## EXERCISE TASK
Repeat the full listing below verbatim and keep the images out.
*** DATA ***
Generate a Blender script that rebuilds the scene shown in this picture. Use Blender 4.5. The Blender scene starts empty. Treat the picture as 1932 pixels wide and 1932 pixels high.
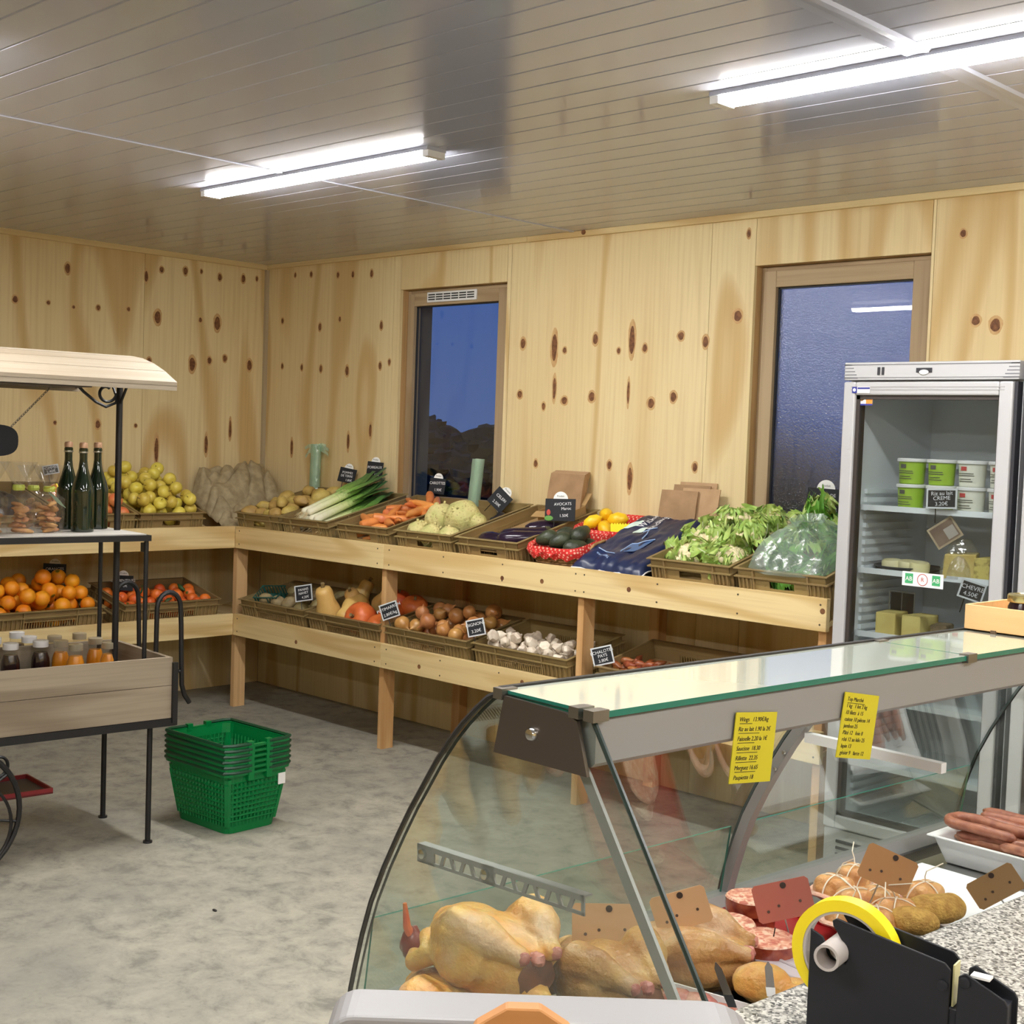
import bpy, bmesh, math, random
from mathutils import Vector, Matrix, Euler
from mathutils import noise as mnoise
R = random.Random(7)
PI = math.pi
scene = bpy.context.scene
COL = scene.collection

# ---------------------------------------------------------------- camera, sky, exposure
F_PX = 2535.66
CAM = Vector((7.06735, -4.98185, 1.6))
YAW, PITCH, ROLL = math.radians(44.25418), math.radians(3.11097), math.radians(2.02694)
FW = Vector((-math.sin(YAW)*math.cos(PITCH), math.cos(YAW)*math.cos(PITCH), -math.sin(PITCH)))
_r = Vector((math.cos(YAW), math.sin(YAW), 0)); _u = _r.cross(FW)
RT = math.cos(ROLL)*_r + math.sin(ROLL)*_u
UP = -math.sin(ROLL)*_r + math.cos(ROLL)*_u
cd = bpy.data.cameras.new('camera'); cam = bpy.data.objects.new('camera', cd); COL.objects.link(cam)
cd.sensor_width = 36; cd.lens = F_PX/1932*36; cd.clip_start = 0.02
cam.matrix_world = Matrix(((RT.x, UP.x, -FW.x, CAM.x), (RT.y, UP.y, -FW.y, CAM.y), (RT.z, UP.z, -FW.z, CAM.z), (0, 0, 0, 1)))
scene.camera = cam
world = bpy.data.worlds.new('dusk'); scene.world = world; world.use_nodes = True
wt = world.node_tree; bg = wt.nodes['Background']
_tc = wt.nodes.new('ShaderNodeTexCoord'); _sx = wt.nodes.new('ShaderNodeSeparateXYZ'); _rp = wt.nodes.new('ShaderNodeValToRGB')
wt.links.new(_tc.outputs['Generated'], _sx.inputs[0]); wt.links.new(_sx.outputs[2], _rp.inputs[0]); wt.links.new(_rp.outputs[0], bg.inputs[0])
_rp.color_ramp.elements[0].position = 0.0; _rp.color_ramp.elements[0].color = (0.060, 0.125, 0.33, 1)
_rp.color_ramp.elements[1].position = 0.35; _rp.color_ramp.elements[1].color = (0.038, 0.105, 0.40, 1)
bg.inputs[1].default_value = 1.0
LAMP_STRENGTH = 104.0
LAMP_COLOR = (1.0, 0.98, 0.95)
vs = scene.view_settings
vs.view_transform = 'Standard'; vs.look = 'None'; vs.exposure = 0.0; vs.gamma = 1.0; vs.use_curve_mapping = False
scene.cycles.max_bounces = 12; scene.cycles.transparent_max_bounces = 24; scene.cycles.sample_clamp_indirect = 6.0
scene.cycles.caustics_reflective = False; scene.cycles.caustics_refractive = False

# ---------------------------------------------------------------- rays of the photograph, to read real positions off known planes
def ray(px, py): return FW + RT*((px-966)/F_PX) + UP*((966-py)/F_PX)
def at_x(px, py, x): d = ray(px, py); return CAM + d*((x-CAM.x)/d.x)
def at_y(px, py, y): d = ray(px, py); return CAM + d*((y-CAM.y)/d.y)
def at_z(px, py, z): d = ray(px, py); return CAM + d*((z-CAM.z)/d.z)
def at_d(px, py, dist): return CAM + ray(px, py)*dist

# ---------------------------------------------------------------- materials
def sock(nt, v, inp):
    if isinstance(v, bpy.types.NodeSocket): nt.links.new(v, inp)
    else: inp.default_value = v
def nd(nt, typ, ins=None, **props):
    n = nt.nodes.new(typ)
    for k, v in props.items(): setattr(n, k, v)
    for k, v in (ins or {}).items(): sock(nt, v, n.inputs[k])
    return n
def mathn(nt, op, a, b=0.0, clamp=False):
    n = nt.nodes.new('ShaderNodeMath'); n.operation = op; n.use_clamp = clamp
    sock(nt, a, n.inputs[0]); sock(nt, b, n.inputs[1]); return n.outputs[0]
def ramp(nt, fac, stops):
    n = nt.nodes.new('ShaderNodeValToRGB'); sock(nt, fac, n.inputs[0]); e = n.color_ramp.elements
    while len(e) < len(stops): e.new(0.5)
    for i, (p, c) in enumerate(stops): e[i].position = p; e[i].color = (*c, 1)
    return n.outputs[0]
def mixc(nt, fac, a, b, mode='MIX'):
    n = nt.nodes.new('ShaderNodeMix'); n.data_type = 'RGBA'; n.blend_type = mode
    sock(nt, fac, n.inputs[0])
    for v, i in ((a, 6), (b, 7)): sock(nt, (*v, 1) if isinstance(v, tuple) and len(v) == 3 else v, n.inputs[i])
    return n.outputs[2]
def new_mat(name):
    m = bpy.data.materials.new(name); m.use_nodes = True
    return m, m.node_tree, m.node_tree.nodes['Principled BSDF']
def srgb(r, g, b):
    f = lambda c: (c/255/12.92) if c/255 <= 0.04045 else ((c/255+0.055)/1.055)**2.4
    return (f(r), f(g), f(b))
def obj_coords(nt, scale=(1, 1, 1), rnd=True):
    tc = nt.nodes.new('ShaderNodeTexCoord'); mp = nt.nodes.new('ShaderNodeMapping')
    nt.links.new(tc.outputs['Object'], mp.inputs[0]); mp.inputs['Scale'].default_value = scale
    if rnd:
        oi = nt.nodes.new('ShaderNodeObjectInfo')
        nt.links.new(mathn(nt, 'MULTIPLY', oi.outputs['Random'], 37.0), mp.inputs['Location'])
    return mp.outputs[0]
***
## WRITTEN RESPONSE
Generate a Blender script that rebuilds the scene shown in this picture. Use Blender 4.5. The Blender scene starts empty. Treat the picture as 1932 pixels wide and 1932 pixels high.
import bpy, bmesh, math, random
from mathutils import Vector, Matrix, Euler
from mathutils import noise as mnoise
R = random.Random(7)
PI = math.pi
scene = bpy.context.scene
COL = scene.collection

# ---------------------------------------------------------------- camera, sky, exposure
F_PX = 2535.66
CAM = Vector((7.06735, -4.98185, 1.6))
YAW, PITCH, ROLL = math.radians(44.25418), math.radians(3.11097), math.radians(2.02694)
FW = Vector((-math.sin(YAW)*math.cos(PITCH), math.cos(YAW)*math.cos(PITCH), -math.sin(PITCH)))
_r = Vector((math.cos(YAW), math.sin(YAW), 0)); _u = _r.cross(FW)
RT = math.cos(ROLL)*_r + math.sin(ROLL)*_u
UP = -math.sin(ROLL)*_r + math.cos(ROLL)*_u
cd = bpy.data.cameras.new('camera'); cam = bpy.data.objects.new('camera', cd); COL.objects.link(cam)
cd.sensor_width = 36; cd.lens = F_PX/1932*36; cd.clip_start = 0.02
cam.matrix_world = Matrix(((RT.x, UP.x, -FW.x, CAM.x), (RT.y, UP.y, -FW.y, CAM.y), (RT.z, UP.z, -FW.z, CAM.z), (0, 0, 0, 1)))
scene.camera = cam
world = bpy.data.worlds.new('dusk'); scene.world = world; world.use_nodes = True
wt = world.node_tree; bg = wt.nodes['Background']
_tc = wt.nodes.new('ShaderNodeTexCoord'); _sx = wt.nodes.new('ShaderNodeSeparateXYZ'); _rp = wt.nodes.new('ShaderNodeValToRGB')
wt.links.new(_tc.outputs['Generated'], _sx.inputs[0]); wt.links.new(_sx.outputs[2], _rp.inputs[0]); wt.links.new(_rp.outputs[0], bg.inputs[0])
_rp.color_ramp.elements[0].position = 0.0; _rp.color_ramp.elements[0].color = (0.060, 0.125, 0.33, 1)
_rp.color_ramp.elements[1].position = 0.35; _rp.color_ramp.elements[1].color = (0.038, 0.105, 0.40, 1)
bg.inputs[1].default_value = 1.0
LAMP_STRENGTH = 104.0
LAMP_COLOR = (1.0, 0.98, 0.95)
vs = scene.view_settings
vs.view_transform = 'Standard'; vs.look = 'None'; vs.exposure = 0.0; vs.gamma = 1.0; vs.use_curve_mapping = False
scene.cycles.max_bounces = 12; scene.cycles.transparent_max_bounces = 24; scene.cycles.sample_clamp_indirect = 6.0
scene.cycles.caustics_reflective = False; scene.cycles.caustics_refractive = False

# ---------------------------------------------------------------- rays of the photograph, to read real positions off known planes
def ray(px, py): return FW + RT*((px-966)/F_PX) + UP*((966-py)/F_PX)
def at_x(px, py, x): d = ray(px, py); return CAM + d*((x-CAM.x)/d.x)
def at_y(px, py, y): d = ray(px, py); return CAM + d*((y-CAM.y)/d.y)
def at_z(px, py, z): d = ray(px, py); return CAM + d*((z-CAM.z)/d.z)
def at_d(px, py, dist): return CAM + ray(px, py)*dist

# ---------------------------------------------------------------- materials
def sock(nt, v, inp):
    if isinstance(v, bpy.types.NodeSocket): nt.links.new(v, inp)
    else: inp.default_value = v
def nd(nt, typ, ins=None, **props):
    n = nt.nodes.new(typ)
    for k, v in props.items(): setattr(n, k, v)
    for k, v in (ins or {}).items(): sock(nt, v, n.inputs[k])
    return n
def mathn(nt, op, a, b=0.0, clamp=False):
    n = nt.nodes.new('ShaderNodeMath'); n.operation = op; n.use_clamp = clamp
    sock(nt, a, n.inputs[0]); sock(nt, b, n.inputs[1]); return n.outputs[0]
def ramp(nt, fac, stops):
    n = nt.nodes.new('ShaderNodeValToRGB'); sock(nt, fac, n.inputs[0]); e = n.color_ramp.elements
    while len(e) < len(stops): e.new(0.5)
    for i, (p, c) in enumerate(stops): e[i].position = p; e[i].color = (*c, 1)
    return n.outputs[0]
def mixc(nt, fac, a, b, mode='MIX'):
    n = nt.nodes.new('ShaderNodeMix'); n.data_type = 'RGBA'; n.blend_type = mode
    sock(nt, fac, n.inputs[0])
    for v, i in ((a, 6), (b, 7)): sock(nt, (*v, 1) if isinstance(v, tuple) and len(v) == 3 else v, n.inputs[i])
    return n.outputs[2]
def new_mat(name):
    m = bpy.data.materials.new(name); m.use_nodes = True
    return m, m.node_tree, m.node_tree.nodes['Principled BSDF']
def srgb(r, g, b):
    f = lambda c: (c/255/12.92) if c/255 <= 0.04045 else ((c/255+0.055)/1.055)**2.4
    return (f(r), f(g), f(b))
def obj_coords(nt, scale=(1, 1, 1), rnd=True):
    tc = nt.nodes.new('ShaderNodeTexCoord'); mp = nt.nodes.new('ShaderNodeMapping')
    nt.links.new(tc.outputs['Object'], mp.inputs[0]); mp.inputs['Scale'].default_value = scale
    if rnd:
        oi = nt.nodes.new('ShaderNodeObjectInfo')
        nt.links.new(mathn(nt, 'MULTIPLY', oi.outputs['Random'], 37.0), mp.inputs['Location'])
    return mp.outputs[0]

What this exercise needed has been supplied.